-- START --

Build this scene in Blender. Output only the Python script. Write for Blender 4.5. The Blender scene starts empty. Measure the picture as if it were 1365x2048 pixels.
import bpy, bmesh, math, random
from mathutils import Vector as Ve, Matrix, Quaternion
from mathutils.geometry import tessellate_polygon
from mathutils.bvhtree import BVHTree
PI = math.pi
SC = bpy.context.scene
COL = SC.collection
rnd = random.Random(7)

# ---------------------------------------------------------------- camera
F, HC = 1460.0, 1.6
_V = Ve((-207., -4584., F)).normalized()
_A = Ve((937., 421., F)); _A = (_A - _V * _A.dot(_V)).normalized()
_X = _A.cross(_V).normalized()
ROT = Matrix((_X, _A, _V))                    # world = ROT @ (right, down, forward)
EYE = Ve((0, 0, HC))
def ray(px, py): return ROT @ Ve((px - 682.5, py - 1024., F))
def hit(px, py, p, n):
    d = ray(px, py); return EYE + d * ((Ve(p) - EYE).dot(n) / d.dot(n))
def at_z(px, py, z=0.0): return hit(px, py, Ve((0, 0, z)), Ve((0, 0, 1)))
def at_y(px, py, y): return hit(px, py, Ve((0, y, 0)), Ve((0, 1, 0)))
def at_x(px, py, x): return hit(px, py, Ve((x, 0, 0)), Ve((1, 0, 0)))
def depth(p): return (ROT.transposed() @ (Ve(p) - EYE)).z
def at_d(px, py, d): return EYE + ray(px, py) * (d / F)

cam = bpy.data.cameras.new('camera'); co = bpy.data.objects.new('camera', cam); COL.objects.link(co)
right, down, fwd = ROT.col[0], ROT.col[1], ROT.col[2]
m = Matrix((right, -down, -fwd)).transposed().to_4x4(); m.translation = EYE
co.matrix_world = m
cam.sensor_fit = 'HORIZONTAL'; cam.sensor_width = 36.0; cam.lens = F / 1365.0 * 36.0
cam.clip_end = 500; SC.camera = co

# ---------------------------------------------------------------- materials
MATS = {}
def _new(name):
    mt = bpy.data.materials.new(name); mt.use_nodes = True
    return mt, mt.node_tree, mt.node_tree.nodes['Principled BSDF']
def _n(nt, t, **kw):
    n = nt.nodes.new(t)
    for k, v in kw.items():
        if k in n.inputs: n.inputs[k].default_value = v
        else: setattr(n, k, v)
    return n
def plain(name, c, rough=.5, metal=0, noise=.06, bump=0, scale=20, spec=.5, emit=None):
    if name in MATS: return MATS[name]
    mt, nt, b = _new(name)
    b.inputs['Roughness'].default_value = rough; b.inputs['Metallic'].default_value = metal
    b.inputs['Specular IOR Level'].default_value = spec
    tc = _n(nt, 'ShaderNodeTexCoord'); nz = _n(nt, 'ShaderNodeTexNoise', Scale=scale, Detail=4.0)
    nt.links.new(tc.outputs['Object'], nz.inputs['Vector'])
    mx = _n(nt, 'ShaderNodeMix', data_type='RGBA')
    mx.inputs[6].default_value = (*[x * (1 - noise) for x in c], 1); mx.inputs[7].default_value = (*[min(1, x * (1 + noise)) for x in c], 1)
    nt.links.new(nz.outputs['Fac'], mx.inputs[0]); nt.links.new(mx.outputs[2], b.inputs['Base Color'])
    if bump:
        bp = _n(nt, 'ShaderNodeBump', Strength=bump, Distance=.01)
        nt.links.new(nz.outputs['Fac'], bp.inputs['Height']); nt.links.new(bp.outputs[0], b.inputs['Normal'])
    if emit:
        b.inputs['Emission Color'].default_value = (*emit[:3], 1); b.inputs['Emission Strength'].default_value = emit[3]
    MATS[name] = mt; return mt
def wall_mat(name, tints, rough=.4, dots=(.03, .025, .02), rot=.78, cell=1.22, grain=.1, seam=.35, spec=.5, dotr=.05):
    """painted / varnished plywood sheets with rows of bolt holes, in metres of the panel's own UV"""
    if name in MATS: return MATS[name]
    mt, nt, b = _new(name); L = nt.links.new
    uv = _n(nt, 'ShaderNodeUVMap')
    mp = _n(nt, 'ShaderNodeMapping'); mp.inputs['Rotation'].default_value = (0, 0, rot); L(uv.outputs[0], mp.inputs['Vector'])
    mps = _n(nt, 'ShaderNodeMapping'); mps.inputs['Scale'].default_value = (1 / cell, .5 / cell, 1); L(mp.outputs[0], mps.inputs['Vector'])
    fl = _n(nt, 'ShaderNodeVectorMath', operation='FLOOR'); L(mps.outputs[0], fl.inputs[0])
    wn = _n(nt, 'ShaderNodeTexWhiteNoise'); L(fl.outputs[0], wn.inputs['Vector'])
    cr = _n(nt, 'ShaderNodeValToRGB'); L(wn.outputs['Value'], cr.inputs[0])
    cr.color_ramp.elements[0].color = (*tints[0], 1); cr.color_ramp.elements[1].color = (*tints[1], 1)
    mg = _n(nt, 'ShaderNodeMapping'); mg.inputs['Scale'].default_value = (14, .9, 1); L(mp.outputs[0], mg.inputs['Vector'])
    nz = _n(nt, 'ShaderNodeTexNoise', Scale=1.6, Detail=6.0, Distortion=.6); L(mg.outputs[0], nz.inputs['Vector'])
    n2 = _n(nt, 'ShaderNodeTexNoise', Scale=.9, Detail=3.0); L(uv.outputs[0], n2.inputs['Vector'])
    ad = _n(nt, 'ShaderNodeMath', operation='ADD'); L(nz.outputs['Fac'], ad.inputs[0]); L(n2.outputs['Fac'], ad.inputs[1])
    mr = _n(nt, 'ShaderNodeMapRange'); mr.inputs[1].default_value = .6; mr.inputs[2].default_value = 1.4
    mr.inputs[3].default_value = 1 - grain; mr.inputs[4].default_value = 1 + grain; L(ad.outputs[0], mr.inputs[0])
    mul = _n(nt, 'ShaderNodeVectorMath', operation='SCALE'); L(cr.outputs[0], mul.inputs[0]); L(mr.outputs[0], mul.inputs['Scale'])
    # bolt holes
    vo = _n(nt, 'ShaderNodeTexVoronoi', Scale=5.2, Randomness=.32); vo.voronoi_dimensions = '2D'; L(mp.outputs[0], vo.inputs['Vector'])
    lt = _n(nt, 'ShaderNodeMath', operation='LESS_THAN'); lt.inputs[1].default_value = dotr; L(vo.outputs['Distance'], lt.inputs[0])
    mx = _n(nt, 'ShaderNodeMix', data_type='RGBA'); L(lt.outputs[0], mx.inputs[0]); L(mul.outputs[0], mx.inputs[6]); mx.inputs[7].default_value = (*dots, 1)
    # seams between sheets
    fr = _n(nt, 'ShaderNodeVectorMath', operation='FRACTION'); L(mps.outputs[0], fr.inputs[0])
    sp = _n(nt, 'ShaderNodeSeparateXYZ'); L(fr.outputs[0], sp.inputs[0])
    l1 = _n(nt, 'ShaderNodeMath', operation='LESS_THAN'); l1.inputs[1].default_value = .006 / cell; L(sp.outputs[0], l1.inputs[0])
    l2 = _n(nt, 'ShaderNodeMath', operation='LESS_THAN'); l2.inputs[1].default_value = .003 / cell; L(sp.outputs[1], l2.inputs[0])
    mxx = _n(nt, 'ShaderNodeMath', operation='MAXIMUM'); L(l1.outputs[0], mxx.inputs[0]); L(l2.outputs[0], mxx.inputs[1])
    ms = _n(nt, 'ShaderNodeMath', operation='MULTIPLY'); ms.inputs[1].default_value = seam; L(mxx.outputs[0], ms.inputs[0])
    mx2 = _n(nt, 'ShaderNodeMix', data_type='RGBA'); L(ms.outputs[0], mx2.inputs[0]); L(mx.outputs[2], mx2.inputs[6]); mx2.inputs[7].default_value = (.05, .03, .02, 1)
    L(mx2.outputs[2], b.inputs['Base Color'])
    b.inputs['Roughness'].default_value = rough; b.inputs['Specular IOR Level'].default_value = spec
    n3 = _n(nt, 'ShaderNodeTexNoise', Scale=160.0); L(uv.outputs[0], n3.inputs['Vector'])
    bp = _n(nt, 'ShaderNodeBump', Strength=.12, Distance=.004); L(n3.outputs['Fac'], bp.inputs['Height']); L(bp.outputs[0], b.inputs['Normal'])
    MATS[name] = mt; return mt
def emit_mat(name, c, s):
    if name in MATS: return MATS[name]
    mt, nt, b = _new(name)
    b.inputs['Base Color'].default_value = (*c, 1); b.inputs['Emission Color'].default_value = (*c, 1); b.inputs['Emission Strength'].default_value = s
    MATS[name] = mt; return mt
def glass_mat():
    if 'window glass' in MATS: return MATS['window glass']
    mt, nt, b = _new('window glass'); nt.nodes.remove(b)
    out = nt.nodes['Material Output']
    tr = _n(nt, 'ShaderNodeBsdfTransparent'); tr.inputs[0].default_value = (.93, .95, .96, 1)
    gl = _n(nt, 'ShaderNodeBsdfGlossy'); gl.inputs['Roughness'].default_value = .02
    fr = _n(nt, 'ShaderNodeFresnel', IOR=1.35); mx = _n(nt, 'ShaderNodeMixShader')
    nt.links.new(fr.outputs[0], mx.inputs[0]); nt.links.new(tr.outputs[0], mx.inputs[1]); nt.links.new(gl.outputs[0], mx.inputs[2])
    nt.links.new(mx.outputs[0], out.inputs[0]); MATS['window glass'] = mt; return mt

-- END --

**YOUR GOAL:** Return exactly, please, the lines of the material from the first one down to and including the line where "rnd = random.Random(7)" appears.

**PROBLEM SOLUTION:**
Build this scene in Blender. Output only the Python script. Write for Blender 4.5. The Blender scene starts empty. Measure the picture as if it were 1365x2048 pixels.
import bpy, bmesh, math, random
from mathutils import Vector as Ve, Matrix, Quaternion
from mathutils.geometry import tessellate_polygon
from mathutils.bvhtree import BVHTree
PI = math.pi
SC = bpy.context.scene
COL = SC.collection
rnd = random.Random(7)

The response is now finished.